** Required work **
Pick out each line containing the string "pixels".

** Data extract **
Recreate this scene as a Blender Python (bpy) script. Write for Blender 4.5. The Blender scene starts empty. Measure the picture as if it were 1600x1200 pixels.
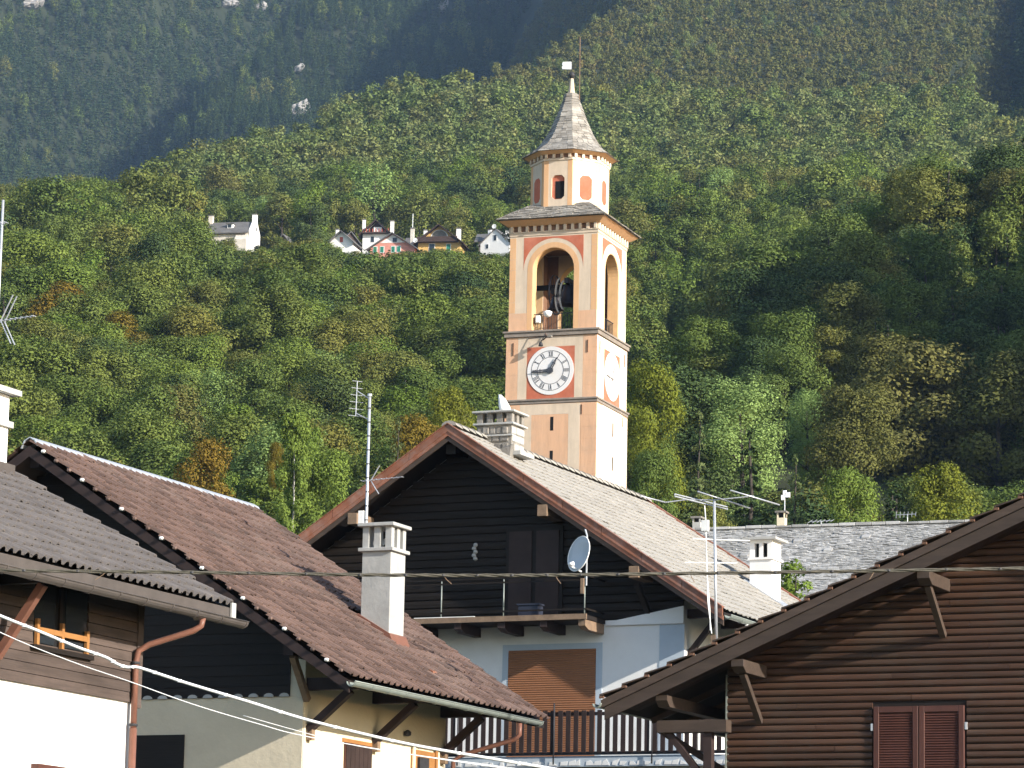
import bpy, bmesh, math, random
import numpy as np
from mathutils import Vector, Matrix

# ------------------------------------------------------------------ camera, world, sun, exposure
scene = bpy.context.scene
COL = scene.collection
FPX = 5500.0                                   # focal length in pixels of the 1600 px wide photograph
PITCH, ROLL = math.atan(1000 / 5500), 0.02
CAM = np.array([0.0, 0.0, 1.6])
_F = np.array([0, math.cos(PITCH), math.sin(PITCH)])
_R0 = np.array([1.0, 0, 0]); _U0 = np.cross(_R0, _F)
_R = math.cos(ROLL) * _R0 + math.sin(ROLL) * _U0
_U = -math.sin(ROLL) * _R0 + math.cos(ROLL) * _U0
cam_data = bpy.data.cameras.new('camera')
cam_data.sensor_width = 36.0
cam_data.lens = 36.0 * FPX / 1600
cam_data.clip_start, cam_data.clip_end = 0.5, 12000
cam = bpy.data.objects.new('camera', cam_data)
COL.objects.link(cam)
cam.matrix_world = Matrix(((_R[0], _U[0], -_F[0], CAM[0]), (_R[1], _U[1], -_F[1], CAM[1]),
                           (_R[2], _U[2], -_F[2], CAM[2]), (0, 0, 0, 1)))
scene.camera = cam

SUN_AZ, SUN_EL = math.radians(-38), math.radians(21.7)    # azimuth from +X, counter-clockwise
SUNV = Vector((math.cos(SUN_AZ) * math.cos(SUN_EL), math.sin(SUN_AZ) * math.cos(SUN_EL), math.sin(SUN_EL)))
world = bpy.data.worlds.new('World'); scene.world = world
world.use_nodes = True
wn = world.node_tree.nodes; wl = world.node_tree.links
sky = wn.new('ShaderNodeTexSky'); sky.sky_type = 'NISHITA'; sky.sun_disc = False
sky.sun_elevation = SUN_EL
sky.sun_rotation = math.pi / 2 - SUN_AZ
sky.altitude = 400
wn['Background'].inputs[1].default_value = 0.15
wl.new(sky.outputs[0], wn['Background'].inputs[0])
sd = bpy.data.lights.new('sun', 'SUN'); sd.energy = 5.0; sd.angle = math.radians(0.53); sd.color = (1.0, 0.93, 0.82)
sun = bpy.data.objects.new('sun', sd); COL.objects.link(sun)
sun.rotation_euler = SUNV.to_track_quat('Z', 'Y').to_euler()
sun.location = (150, -160, 120)
scene.view_settings.view_transform = 'Standard'
scene.view_settings.look = 'None'
scene.view_settings.exposure = 0.8
scene.view_settings.gamma = 1.0
scene.view_settings.use_curve_mapping = False
scene.cycles.max_bounces = 4
scene.cycles.diffuse_bounces = 2
scene.cycles.glossy_bounces = 2
scene.cycles.transmission_bounces = 2
scene.cycles.use_adaptive_sampling = True
scene.cycles.adaptive_threshold = 0.025
scene.cycles.volume_bounces = 0
scene.cycles.use_denoising = True

# ------------------------------------------------------------------ helpers
def ray(x, y): return _F + (x - 800) / FPX * _R + (600 - y) / FPX * _U
def at(x, y, Y):
    r = ray(x, y); return CAM + r * (Y / r[1])
def proj(P):
    v = np.asarray(P, float) - CAM; d = v @ _F
    return np.stack([800 + FPX * (v @ _R) / d, 600 - FPX * (v @ _U) / d], -1)

def tag(o, label=None, cat=None, group=None, kind=None):
    if label: o['label'] = label
    if cat: o['category'] = cat
    if group: o['group'] = group
    if kind: o['kind'] = kind
    return o
def empty(name, loc, rz=0.0):
    o = bpy.data.objects.new(name, None); COL.objects.link(o)
    o.location = tuple(loc); o.rotation_euler = (0, 0, rz); o.empty_display_size = 0.3
    return o
def link(name, me, parent=None):
    o = bpy.data.objects.new(name, me); COL.objects.link(o)
    if parent is not None: o.parent = parent
    return o

class MB:
    """collects simple shapes and links them as one mesh object"""
    def __init__(s): s.v = []; s.f = []
    def add(s, vs, fs):
        k = len(s.v); s.v += [tuple(p) for p in vs]; s.f += [tuple(i + k for i in q) for q in fs]; return s
    def box(s, x0, x1, y0, y1, z0, z1):
        return s.hexa([(x0, y0, z0), (x1, y0, z0), (x1, y1, z0), (x0, y1, z0), (x0, y0, z1), (x1, y0, z1), (x1, y1, z1), (x0, y1, z1)])
    def hexa(s, p):
        return s.add(p, [(0, 3, 2, 1), (4, 5, 6, 7), (0, 1, 5, 4), (1, 2, 6, 5), (2, 3, 7, 6), (3, 0, 4, 7)])
    def prism(s, poly, axis, a, b):
        n = len(poly)
        if axis == 'y': P = lambda q, t: (q[0], t, q[1])
        elif axis == 'x': P = lambda q, t: (t, q[0], q[1])
        else: P = lambda q, t: (q[0], q[1], t)
        vs = [P(q, a) for q in poly] + [P(q, b) for q in poly]
        fs = [tuple(range(n)), tuple(range(2 * n - 1, n - 1, -1))] + [(i, (i + 1) % n, n + (i + 1) % n, n + i) for i in range(n)]
        return s.add(vs, fs)
    def beam(s, p, q, w, h, up=(0, 0, 1)):
        p, q = Vector(p), Vector(q); d = (q - p).normalized(); up = Vector(up)
        r = d.cross(up)
        r = r.normalized() if r.length > 1e-4 else Vector((1, 0, 0))
        u = r.cross(d); r = r * w / 2; u = u * h / 2
        return s.hexa([p - r - u, p + r - u, q + r - u, q - r - u, p - r + u, p + r + u, q + r + u, q - r + u])
    def tube(s, pts, r, n=8, cap=True):
        pts = [Vector(p) for p in pts]; rs = r if isinstance(r, (list, tuple)) else [r] * len(pts)
        rings = []; ref = None
        for i, p in enumerate(pts):
            d = (pts[min(i + 1, len(pts) - 1)] - pts[max(i - 1, 0)]).normalized()
            if ref is None: ref = Vector((0, 0, 1)) if abs(d.z) < .9 else Vector((1, 0, 0))
            a = d.cross(ref).normalized(); b = d.cross(a); ref = -b if False else ref
            rings.append([p + (a * math.cos(2 * math.pi * k / n) + b * math.sin(2 * math.pi * k / n)) * rs[i] for k in range(n)])
        vs = [v for g in rings for v in g]
        fs = [(i * n + k, i * n + (k + 1) % n, (i + 1) * n + (k + 1) % n, (i + 1) * n + k) for i in range(len(pts) - 1) for k in range(n)]
        if cap: fs += [tuple(range(n))[::-1], tuple(range((len(pts) - 1) * n, len(pts) * n))]
        return s.add(vs, fs)
    def lathe(s, prof, n=16, c=(0, 0, 0), phase=0.0):
        vs = []; fs = []; m = len(prof)
        for r, z in prof:
            vs += [(c[0] + r * math.cos(2 * math.pi * k / n + phase), c[1] + r * math.sin(2 * math.pi * k / n + phase), c[2] + z) for k in range(n)]
        fs = [(i * n + k, i * n + (k + 1) % n, (i + 1) * n + (k + 1) % n, (i + 1) * n + k) for i in range(m - 1) for k in range(n)]
        fs += [tuple(range(n))[::-1], tuple(range((m - 1) * n, m * n))]
        return s.add(vs, fs)
    def mesh(s, name, mat, off=(0, 0, 0), smooth=False, bevel=0):
        me = bpy.data.meshes.new(name)
        vs = s.v if tuple(off) == (0, 0, 0) else [(p[0] + off[0], p[1] + off[1], p[2] + off[2]) for p in s.v]
        me.from_pydata([tuple(p) for p in vs], [], s.f)
        bm = bmesh.new(); bm.from_mesh(me)
        bmesh.ops.recalc_face_normals(bm, faces=bm.faces)
        if bevel: bmesh.ops.bevel(bm, geom=[e for e in bm.edges if e.calc_face_angle(0) > .5], offset=bevel, segments=1, affect='EDGES', clamp_overlap=True)
        bm.to_mesh(me); bm.free()
        me.materials.append(mat)
        if smooth: me.polygons.foreach_set('use_smooth', [True] * len(me.polygons))
        return me
    def build(s, name, mat, parent=None, off=(0, 0, 0), smooth=False, bevel=0):
        return link(name, s.mesh(name, mat, off, smooth, bevel), parent)

# ------------------------------------------------------------------ materials
def mat(name, c, var=.18, scale=3.0, rough=.8, bump=0.0, bscale=None, rand=0.0, metallic=0.0, stain=None, stain_scale=.6, stain_amt=.5, streak=None, coords='Object', spec=.3):
    m = bpy.data.materials.new(name); m.use_nodes = True
    nt = m.node_tree; n = nt.nodes; L = nt.links; b = n['Principled BSDF']
    b.inputs['Roughness'].default_value = rough; b.inputs['Metallic'].default_value = metallic
    b.inputs['Specular IOR Level'].default_value = spec
    tc = n.new('ShaderNodeTexCoord'); src = tc.outputs[coords]
    if streak:
        mp = n.new('ShaderNodeMapping'); mp.inputs['Scale'].default_value = streak; L.new(src, mp.inputs[0]); src = mp.outputs[0]
    nz = n.new('ShaderNodeTexNoise'); nz.inputs['Scale'].default_value = scale; nz.inputs['Detail'].default_value = 6; nz.inputs['Roughness'].default_value = .65
    L.new(src, nz.inputs['Vector'])
    mr = n.new('ShaderNodeMapRange'); mr.inputs['From Min'].default_value = .25; mr.inputs['From Max'].default_value = .75
    mr.inputs['To Min'].default_value = 1 - var; mr.inputs['To Max'].default_value = 1 + var
    L.new(nz.outputs['Fac'], mr.inputs[0])
    val = mr.outputs[0]
    if rand:
        oi = n.new('ShaderNodeObjectInfo'); gi = n.new('ShaderNodeNewGeometry')
        ad = n.new('ShaderNodeMath'); ad.operation = 'ADD'; L.new(oi.outputs['Random'], ad.inputs[0]); L.new(gi.outputs['Random Per Island'], ad.inputs[1])
        fr = n.new('ShaderNodeMath'); fr.operation = 'FRACT'; L.new(ad.outputs[0], fr.inputs[0])
        m2 = n.new('ShaderNodeMapRange'); m2.inputs['To Min'].default_value = 1 - rand; m2.inputs['To Max'].default_value = 1 + rand; L.new(fr.outputs[0], m2.inputs[0])
        mu = n.new('ShaderNodeMath'); mu.operation = 'MULTIPLY'; L.new(val, mu.inputs[0]); L.new(m2.outputs[0], mu.inputs[1]); val = mu.outputs[0]
    vm = n.new('ShaderNodeVectorMath'); vm.operation = 'SCALE'; L.new(val, vm.inputs['Scale'])
    if stain:
        nz2 = n.new('ShaderNodeTexNoise'); nz2.inputs['Scale'].default_value = stain_scale; nz2.inputs['Detail'].default_value = 8; nz2.inputs['Roughness'].default_value = .7
        L.new(tc.outputs[coords], nz2.inputs['Vector'])
        r2 = n.new('ShaderNodeMapRange'); r2.inputs['From Min'].default_value = .45; r2.inputs['From Max'].default_value = .72; r2.inputs['To Max'].default_value = stain_amt
        L.new(nz2.outputs['Fac'], r2.inputs[0])
        mx = n.new('ShaderNodeMix'); mx.data_type = 'RGBA'; mx.inputs['A'].default_value = (*c, 1); mx.inputs['B'].default_value = (*stain, 1)
        L.new(r2.outputs[0], mx.inputs['Factor']); L.new(mx.outputs['Result'], vm.inputs[0])
    else:
        vm.inputs[0].default_value = c
    L.new(vm.outputs[0], b.inputs['Base Color'])
    if bump:
        bp = n.new('ShaderNodeBump'); bp.inputs['Strength'].default_value = bump; bp.inputs['Distance'].default_value = .03
        nb = n.new('ShaderNodeTexNoise'); nb.inputs['Scale'].default_value = bscale or scale * 4; nb.inputs['Detail'].default_value = 5
        L.new(src, nb.inputs['Vector']); L.new(nb.outputs['Fac'], bp.inputs['Height']); L.new(bp.outputs[0], b.inputs['Normal'])
    return m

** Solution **
Recreate this scene as a Blender Python (bpy) script. Write for Blender 4.5. The Blender scene starts empty. Measure the picture as if it were 1600x1200 pixels.
FPX = 5500.0                                   # focal length in pixels of the 1600 px wide photograph